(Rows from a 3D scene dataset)
● ● ●

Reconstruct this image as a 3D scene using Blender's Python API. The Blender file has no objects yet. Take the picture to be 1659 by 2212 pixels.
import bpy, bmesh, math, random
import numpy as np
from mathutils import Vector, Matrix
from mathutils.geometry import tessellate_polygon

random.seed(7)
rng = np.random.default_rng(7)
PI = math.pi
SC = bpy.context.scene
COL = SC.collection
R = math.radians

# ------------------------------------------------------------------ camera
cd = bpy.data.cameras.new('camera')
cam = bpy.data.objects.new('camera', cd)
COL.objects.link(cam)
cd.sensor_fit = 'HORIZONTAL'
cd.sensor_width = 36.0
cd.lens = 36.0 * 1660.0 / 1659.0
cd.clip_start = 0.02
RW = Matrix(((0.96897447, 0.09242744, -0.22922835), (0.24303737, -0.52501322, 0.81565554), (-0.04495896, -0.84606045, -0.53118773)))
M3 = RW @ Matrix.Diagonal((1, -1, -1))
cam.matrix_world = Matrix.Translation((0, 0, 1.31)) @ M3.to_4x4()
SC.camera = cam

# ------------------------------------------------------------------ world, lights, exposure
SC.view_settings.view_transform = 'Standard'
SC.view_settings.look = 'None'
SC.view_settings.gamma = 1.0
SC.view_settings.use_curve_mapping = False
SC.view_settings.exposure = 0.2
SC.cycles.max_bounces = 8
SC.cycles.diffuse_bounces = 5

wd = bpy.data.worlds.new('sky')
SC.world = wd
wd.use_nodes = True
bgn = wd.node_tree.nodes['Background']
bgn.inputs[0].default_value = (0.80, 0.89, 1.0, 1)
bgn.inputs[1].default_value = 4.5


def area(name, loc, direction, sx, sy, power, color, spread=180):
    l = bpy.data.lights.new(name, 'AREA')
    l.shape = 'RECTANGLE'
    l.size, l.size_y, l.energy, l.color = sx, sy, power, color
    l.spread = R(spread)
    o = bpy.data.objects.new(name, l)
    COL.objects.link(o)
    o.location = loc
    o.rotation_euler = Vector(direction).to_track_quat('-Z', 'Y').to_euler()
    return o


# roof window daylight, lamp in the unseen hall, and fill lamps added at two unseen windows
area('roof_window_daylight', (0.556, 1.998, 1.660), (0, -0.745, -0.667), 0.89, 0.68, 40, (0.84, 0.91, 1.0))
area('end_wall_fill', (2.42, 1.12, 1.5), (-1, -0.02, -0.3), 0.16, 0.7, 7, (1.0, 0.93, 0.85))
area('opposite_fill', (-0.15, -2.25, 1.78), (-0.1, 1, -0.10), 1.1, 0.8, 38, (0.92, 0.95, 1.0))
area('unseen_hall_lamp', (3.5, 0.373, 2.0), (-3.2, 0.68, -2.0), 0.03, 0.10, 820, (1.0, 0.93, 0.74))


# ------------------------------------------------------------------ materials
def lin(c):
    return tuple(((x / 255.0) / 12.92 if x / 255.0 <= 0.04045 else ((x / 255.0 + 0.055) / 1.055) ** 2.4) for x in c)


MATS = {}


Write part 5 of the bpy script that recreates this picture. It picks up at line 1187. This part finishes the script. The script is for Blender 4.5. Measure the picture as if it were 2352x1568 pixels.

● ● ●

• Directive: Please print the lines from the start of the records up to and including the line with "R = math.radians", copying each one exactly and leaving out the rest.

• Correct result:
Reconstruct this image as a 3D scene using Blender's Python API. The Blender file has no objects yet. Take the picture to be 1659 by 2212 pixels.
import bpy, bmesh, math, random
import numpy as np
from mathutils import Vector, Matrix
from mathutils.geometry import tessellate_polygon

random.seed(7)
rng = np.random.default_rng(7)
PI = math.pi
SC = bpy.context.scene
COL = SC.collection
R = math.radians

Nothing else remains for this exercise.